Disabled Green Party activists are joining the fight to prevent the government scrapping disability living allowance (DLA) and attendance allowance (AA).
Following a fringe meeting of the party’s trade union group, members agreed to submit a defence of the two key disability benefits as part of a response to the care and support green paper.
It came as the Disability Charities Consortium, which includes Mind, RADAR, Scope and Mencap, launched a petition on the Prime Minister’s website, calling on the government to protect DLA and AA in any future social care reforms.
Joseph Healy, the Green Party’s prospective parliamentary candidate for Vauxhall, who receives DLA himself, said there was real concern in the party about the possible threat to “integrate” money allocated for AA and DLA (or at least its care component) into council funds to help pay for means-tested care services.
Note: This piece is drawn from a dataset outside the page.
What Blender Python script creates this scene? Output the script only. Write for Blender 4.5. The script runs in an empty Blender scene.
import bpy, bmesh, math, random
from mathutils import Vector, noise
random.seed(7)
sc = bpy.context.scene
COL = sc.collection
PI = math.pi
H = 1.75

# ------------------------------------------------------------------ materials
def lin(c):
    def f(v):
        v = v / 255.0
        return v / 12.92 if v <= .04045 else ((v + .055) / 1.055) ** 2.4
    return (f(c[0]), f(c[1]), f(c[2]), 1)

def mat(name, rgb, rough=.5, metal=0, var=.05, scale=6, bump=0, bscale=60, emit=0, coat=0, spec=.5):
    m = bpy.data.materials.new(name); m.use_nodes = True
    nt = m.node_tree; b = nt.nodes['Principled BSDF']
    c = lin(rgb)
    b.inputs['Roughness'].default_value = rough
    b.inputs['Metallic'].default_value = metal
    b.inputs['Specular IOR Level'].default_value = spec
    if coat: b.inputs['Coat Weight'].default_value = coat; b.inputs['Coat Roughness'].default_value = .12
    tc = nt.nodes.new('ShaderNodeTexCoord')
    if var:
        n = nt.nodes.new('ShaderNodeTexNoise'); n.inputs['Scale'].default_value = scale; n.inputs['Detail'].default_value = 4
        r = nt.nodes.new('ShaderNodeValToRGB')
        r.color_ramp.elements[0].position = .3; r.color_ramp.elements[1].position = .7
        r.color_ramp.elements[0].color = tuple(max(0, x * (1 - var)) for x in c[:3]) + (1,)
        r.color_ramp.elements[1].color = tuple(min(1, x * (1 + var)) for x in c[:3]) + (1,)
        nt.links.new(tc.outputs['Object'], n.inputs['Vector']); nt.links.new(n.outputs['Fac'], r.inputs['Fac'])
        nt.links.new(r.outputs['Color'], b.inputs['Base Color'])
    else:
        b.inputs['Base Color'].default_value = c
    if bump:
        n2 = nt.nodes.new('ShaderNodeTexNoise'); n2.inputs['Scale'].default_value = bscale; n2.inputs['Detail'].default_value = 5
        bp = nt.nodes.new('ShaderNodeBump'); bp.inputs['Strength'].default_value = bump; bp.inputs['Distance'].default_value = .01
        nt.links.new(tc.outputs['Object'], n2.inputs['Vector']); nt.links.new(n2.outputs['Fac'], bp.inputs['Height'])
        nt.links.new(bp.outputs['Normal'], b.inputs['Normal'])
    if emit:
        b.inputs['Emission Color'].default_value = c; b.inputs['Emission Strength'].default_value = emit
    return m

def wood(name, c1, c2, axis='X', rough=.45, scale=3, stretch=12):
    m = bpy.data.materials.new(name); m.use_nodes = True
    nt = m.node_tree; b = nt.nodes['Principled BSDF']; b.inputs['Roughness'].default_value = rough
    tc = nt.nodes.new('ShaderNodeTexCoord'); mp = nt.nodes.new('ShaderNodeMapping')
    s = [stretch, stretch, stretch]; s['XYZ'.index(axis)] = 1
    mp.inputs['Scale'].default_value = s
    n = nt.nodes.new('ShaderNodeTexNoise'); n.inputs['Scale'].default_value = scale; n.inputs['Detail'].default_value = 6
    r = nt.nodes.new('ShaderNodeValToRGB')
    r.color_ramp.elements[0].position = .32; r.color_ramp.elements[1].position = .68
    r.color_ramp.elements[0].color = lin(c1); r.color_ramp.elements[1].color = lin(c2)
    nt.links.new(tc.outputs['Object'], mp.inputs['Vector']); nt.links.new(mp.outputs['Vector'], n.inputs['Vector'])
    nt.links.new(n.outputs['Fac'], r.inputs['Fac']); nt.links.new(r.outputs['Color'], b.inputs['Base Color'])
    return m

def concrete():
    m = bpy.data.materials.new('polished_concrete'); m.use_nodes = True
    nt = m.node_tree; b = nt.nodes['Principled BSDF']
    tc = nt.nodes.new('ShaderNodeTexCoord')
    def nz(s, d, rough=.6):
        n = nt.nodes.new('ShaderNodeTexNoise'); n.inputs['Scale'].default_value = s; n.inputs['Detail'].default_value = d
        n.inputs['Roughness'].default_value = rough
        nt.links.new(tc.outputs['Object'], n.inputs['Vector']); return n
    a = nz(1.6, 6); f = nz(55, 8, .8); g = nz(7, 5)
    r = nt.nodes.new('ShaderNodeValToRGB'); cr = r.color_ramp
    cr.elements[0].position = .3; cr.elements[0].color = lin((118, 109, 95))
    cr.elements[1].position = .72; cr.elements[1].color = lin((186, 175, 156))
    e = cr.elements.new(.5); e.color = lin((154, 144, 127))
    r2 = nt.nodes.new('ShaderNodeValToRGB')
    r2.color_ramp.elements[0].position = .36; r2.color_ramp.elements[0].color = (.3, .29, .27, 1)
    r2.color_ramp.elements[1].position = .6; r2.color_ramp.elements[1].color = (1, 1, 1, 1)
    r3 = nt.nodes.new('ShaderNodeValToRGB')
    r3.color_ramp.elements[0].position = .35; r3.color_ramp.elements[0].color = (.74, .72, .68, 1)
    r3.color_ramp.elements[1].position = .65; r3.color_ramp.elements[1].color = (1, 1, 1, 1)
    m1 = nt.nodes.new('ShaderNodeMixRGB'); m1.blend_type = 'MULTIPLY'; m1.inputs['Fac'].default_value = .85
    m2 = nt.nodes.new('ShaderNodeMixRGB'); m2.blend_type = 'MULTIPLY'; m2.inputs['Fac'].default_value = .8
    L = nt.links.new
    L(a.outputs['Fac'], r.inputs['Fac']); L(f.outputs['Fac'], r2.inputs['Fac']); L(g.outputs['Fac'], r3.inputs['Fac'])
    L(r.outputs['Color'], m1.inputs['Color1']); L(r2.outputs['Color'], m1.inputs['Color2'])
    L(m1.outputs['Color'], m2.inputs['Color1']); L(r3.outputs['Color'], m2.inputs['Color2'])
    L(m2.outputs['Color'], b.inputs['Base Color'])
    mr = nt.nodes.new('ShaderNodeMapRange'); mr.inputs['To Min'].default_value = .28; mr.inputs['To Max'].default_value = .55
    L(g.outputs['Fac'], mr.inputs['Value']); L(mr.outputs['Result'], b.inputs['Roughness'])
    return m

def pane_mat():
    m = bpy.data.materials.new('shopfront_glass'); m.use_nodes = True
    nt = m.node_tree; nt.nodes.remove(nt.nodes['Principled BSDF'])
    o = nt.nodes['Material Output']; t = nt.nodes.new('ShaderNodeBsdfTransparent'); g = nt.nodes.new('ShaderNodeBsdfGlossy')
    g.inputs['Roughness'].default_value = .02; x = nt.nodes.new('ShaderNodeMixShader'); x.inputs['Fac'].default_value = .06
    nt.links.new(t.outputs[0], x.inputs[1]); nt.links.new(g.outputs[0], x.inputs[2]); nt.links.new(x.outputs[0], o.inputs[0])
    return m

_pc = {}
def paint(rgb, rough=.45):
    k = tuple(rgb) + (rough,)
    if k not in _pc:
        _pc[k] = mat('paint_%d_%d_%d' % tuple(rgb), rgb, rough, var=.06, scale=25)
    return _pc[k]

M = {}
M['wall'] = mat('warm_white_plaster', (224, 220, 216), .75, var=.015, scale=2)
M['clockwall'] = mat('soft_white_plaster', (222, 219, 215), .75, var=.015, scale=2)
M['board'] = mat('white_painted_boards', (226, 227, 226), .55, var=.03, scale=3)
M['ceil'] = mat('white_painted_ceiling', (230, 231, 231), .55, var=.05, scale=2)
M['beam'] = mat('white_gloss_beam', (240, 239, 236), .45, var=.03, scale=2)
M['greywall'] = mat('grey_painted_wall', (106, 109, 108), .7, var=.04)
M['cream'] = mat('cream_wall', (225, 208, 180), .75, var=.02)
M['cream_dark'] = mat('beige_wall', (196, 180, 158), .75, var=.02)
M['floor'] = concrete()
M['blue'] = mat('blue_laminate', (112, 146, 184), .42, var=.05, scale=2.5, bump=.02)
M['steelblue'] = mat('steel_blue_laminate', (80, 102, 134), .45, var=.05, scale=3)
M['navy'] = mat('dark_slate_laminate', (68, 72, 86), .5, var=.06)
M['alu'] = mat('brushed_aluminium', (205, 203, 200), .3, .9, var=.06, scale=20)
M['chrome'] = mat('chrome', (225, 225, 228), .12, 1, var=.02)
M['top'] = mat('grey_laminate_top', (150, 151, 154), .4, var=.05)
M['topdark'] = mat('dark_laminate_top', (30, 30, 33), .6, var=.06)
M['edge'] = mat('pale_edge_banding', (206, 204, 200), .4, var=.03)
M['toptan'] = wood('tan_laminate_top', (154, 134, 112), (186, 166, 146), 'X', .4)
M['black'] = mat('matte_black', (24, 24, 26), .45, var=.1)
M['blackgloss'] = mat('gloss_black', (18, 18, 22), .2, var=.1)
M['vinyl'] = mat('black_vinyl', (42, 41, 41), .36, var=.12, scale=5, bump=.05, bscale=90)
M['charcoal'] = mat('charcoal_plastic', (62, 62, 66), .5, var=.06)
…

Healy, who is also treasurer of the trade union group, said DLA was “one of the most progressive disability benefits”, and added: “Once benefits are given to local councils they tend to use the revenue to shore up other services.
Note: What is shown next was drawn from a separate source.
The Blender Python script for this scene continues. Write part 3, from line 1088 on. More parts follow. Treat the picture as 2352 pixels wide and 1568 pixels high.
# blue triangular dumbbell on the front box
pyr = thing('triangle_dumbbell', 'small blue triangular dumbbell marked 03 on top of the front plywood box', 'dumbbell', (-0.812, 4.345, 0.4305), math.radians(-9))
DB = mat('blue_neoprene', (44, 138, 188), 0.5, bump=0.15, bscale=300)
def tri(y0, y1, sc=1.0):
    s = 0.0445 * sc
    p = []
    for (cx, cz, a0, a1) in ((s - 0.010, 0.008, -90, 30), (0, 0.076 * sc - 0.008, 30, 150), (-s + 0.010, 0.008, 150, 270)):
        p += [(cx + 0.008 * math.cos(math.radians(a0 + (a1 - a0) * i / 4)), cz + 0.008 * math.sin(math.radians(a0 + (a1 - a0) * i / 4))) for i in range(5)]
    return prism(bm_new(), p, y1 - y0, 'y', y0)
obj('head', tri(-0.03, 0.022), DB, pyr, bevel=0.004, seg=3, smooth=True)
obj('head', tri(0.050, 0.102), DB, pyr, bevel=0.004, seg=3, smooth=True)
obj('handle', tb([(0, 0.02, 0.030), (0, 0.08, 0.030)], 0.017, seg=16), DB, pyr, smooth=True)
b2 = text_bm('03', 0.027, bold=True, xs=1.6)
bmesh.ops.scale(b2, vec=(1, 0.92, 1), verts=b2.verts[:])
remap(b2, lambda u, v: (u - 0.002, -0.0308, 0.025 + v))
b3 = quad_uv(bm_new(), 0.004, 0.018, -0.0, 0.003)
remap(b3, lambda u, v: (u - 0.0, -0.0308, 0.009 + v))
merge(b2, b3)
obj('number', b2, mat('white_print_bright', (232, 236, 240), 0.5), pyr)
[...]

“The danger in the current climate of cuts and national debt is it has become the consensus among the main parties that nothing can be ruled out.”
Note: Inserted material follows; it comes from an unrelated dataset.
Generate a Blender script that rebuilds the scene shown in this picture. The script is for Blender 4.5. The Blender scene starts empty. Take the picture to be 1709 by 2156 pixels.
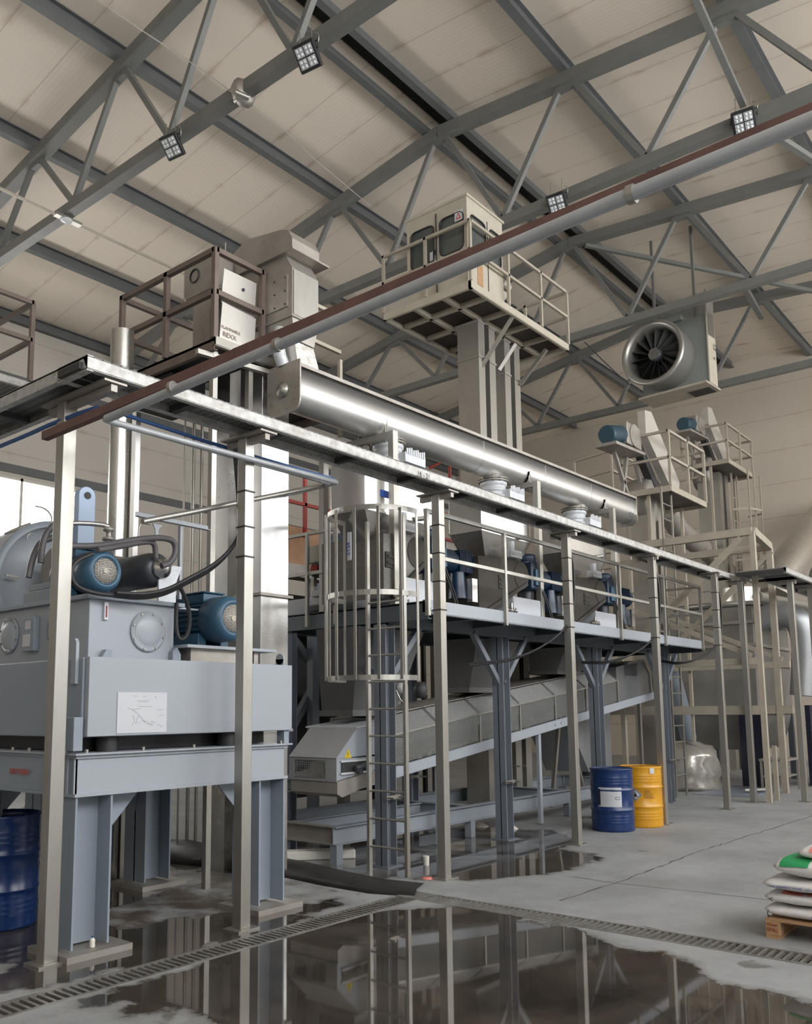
import bpy, bmesh, math, random
from mathutils import Vector, Matrix
random.seed(7)
SC = bpy.context.scene
COL = SC.collection

# ------------------------------------------------------------------ camera
cam_d = bpy.data.cameras.new('camera'); cam = bpy.data.objects.new('camera', cam_d); COL.objects.link(cam)
SC.camera = cam
yaw, pitch, roll = 0.69789537, 0.1273488, -0.0087741
fw = Vector((math.cos(yaw)*math.cos(pitch), math.sin(yaw)*math.cos(pitch), math.sin(pitch)))
rt = Vector((math.sin(yaw), -math.cos(yaw), 0)); up = rt.cross(fw)
R_ = rt*math.cos(roll)+up*math.sin(roll); U_ = -rt*math.sin(roll)+up*math.cos(roll)
M3 = Matrix((R_, U_, -fw)).transposed()
cam.matrix_world = Matrix.Translation((0, 0, 1.7)) @ M3.to_4x4()
cam_d.sensor_fit = 'AUTO'; cam_d.sensor_width = 36.0
cam_d.lens = 1832.2*36.0/2156
cam_d.shift_x = (854.5-786.5)/2156
cam_d.shift_y = (1258.1-1078)/2156
cam_d.clip_start = 0.05; cam_d.clip_end = 200

# ------------------------------------------------------------------ light and exposure
W = bpy.data.worlds.new('sky'); SC.world = W; W.use_nodes = True
W.node_tree.nodes['Background'].inputs[0].default_value = (0.85, 0.92, 1.0, 1)
W.node_tree.nodes['Background'].inputs[1].default_value = 1.0
SC.view_settings.view_transform = 'Standard'
SC.view_settings.look = 'None'
SC.view_settings.gamma = 1.0
SC.view_settings.use_curve_mapping = False
SC.view_settings.exposure = 0.15
PANE = 7.0        # radiance of the daylit clerestory panes
DOOR = 1.6        # radiance of the daylit gate panels

# ------------------------------------------------------------------ materials
def _nt(name):
    m = bpy.data.materials.new(name); m.use_nodes = True
    nt = m.node_tree; b = nt.nodes['Principled BSDF']
    return m, nt, b
def mat(name, col, rough=0.5, metal=0.0, col2=None, scale=3.0, amt=0.5, bump=0.0, bscale=60.0, rvar=0.1, stretch=(1, 1, 1), spec=0.5):
    """painted or bare surface; col2 is patchy dirt/wear of its own colour"""
    m, nt, b = _nt(name); N, L = nt.nodes, nt.links
    b.inputs['Metallic'].default_value = metal
    b.inputs['Specular IOR Level'].default_value = spec
    if col2 is None: col2 = tuple(c*0.82 for c in col)
    g = N.new('ShaderNodeNewGeometry'); mp = N.new('ShaderNodeMapping'); mp.inputs['Scale'].default_value = stretch
    L.new(g.outputs['Position'], mp.inputs['Vector'])
    n = N.new('ShaderNodeTexNoise'); n.inputs['Scale'].default_value = scale; n.inputs['Detail'].default_value = 5; n.inputs['Roughness'].default_value = .6
    L.new(mp.outputs[0], n.inputs['Vector'])
    r = N.new('ShaderNodeMapRange'); r.inputs[1].default_value = .38; r.inputs[2].default_value = .72; r.inputs[3].default_value = 0; r.inputs[4].default_value = amt
    L.new(n.outputs['Fac'], r.inputs[0])
    mx = N.new('ShaderNodeMix'); mx.data_type = 'RGBA'; mx.inputs['A'].default_value = (*col, 1); mx.inputs['B'].default_value = (*col2, 1)
    L.new(r.outputs[0], mx.inputs['Factor']); L.new(mx.outputs['Result'], b.inputs['Base Color'])
    rr = N.new('ShaderNodeMapRange'); rr.inputs[3].default_value = max(rough-rvar, .02); rr.inputs[4].default_value = min(rough+rvar, 1)
    L.new(n.outputs['Fac'], rr.inputs[0]); L.new(rr.outputs[0], b.inputs['Roughness'])
    if bump:
        n2 = N.new('ShaderNodeTexNoise'); n2.inputs['Scale'].default_value = bscale; L.new(mp.outputs[0], n2.inputs['Vector'])
        bp = N.new('ShaderNodeBump'); bp.inputs['Strength'].default_value = bump; bp.inputs['Distance'].default_value = .01
        L.new(n2.outputs['Fac'], bp.inputs['Height']); L.new(bp.outputs[0], b.inputs['Normal'])
    return m
def emis(name, col, s):
    m, nt, b = _nt(name)
    b.inputs['Base Color'].default_value = (*col, 1); b.inputs['Emission Color'].default_value = (*col, 1); b.inputs['Emission Strength'].default_value = s
    return m
M = {}
M['galv'] = mat('galvanised steel', (.43, .42, .39), .42, .85, (.30, .27, .22), 4, .6, stretch=(1, 1, .35))
M['stain'] = mat('stainless steel', (.62, .61, .59), .26, .95, (.45, .43, .40), 2.5, .6, rvar=.08)
M['bright'] = mat('new stainless sheet', (.72, .72, .72), .22, .95, (.62, .62, .62), 2, .5, rvar=.07)
M['tubefin'] = mat('satin stainless tube', (.74, .74, .73), .36, .95, (.6, .6, .6), 2, .4, rvar=.04)
M['dustysteel'] = mat('dusty steel sheet', (.40, .375, .34), .5, .6, (.26, .23, .20), 3, .6)
M['rooftruss'] = mat('grey green roof steel paint', (.17, .172, .16), .5, .0, (.12, .122, .115), 2, .5)
M['purlin'] = mat('grey blue purlin paint', (.125, .13, .13), .5, .0, (.085, .09, .09), 2, .5)
M['blackgap'] = mat('black ridge flashing', (.012, .012, .013), .7)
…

But he said the government may feel that scrapping DLA and AA would be “too politically sensitive this close to an election”.
Alan Wheatley, the party’s disability spokesman, said such a move would “strip the individual of autonomy”, and added: “To remove AA and DLA would be catastrophic because so many claimants have come to rely on those benefits.”
Concerns were raised after the government’s care and support green paper stated: “We think we should consider integrating some elements of disability benefits, for example attendance allowance, to create a new offer for individuals with care needs.”
A consultation on the green paper ends on 13 November.
Last week, the Department for Work and Pensions refused to rule out the possibility of scrapping both DLA and AA, and said: “It’s not an open consultation if you start closing down options.”
Meanwhile, West Country campaigners will collect signatures for a petition opposing any moves to scrap DLA and AA, on Monday 28 September. They will be on College Green, outside Bristol Cathedral, from 9.30am to 2.30pm.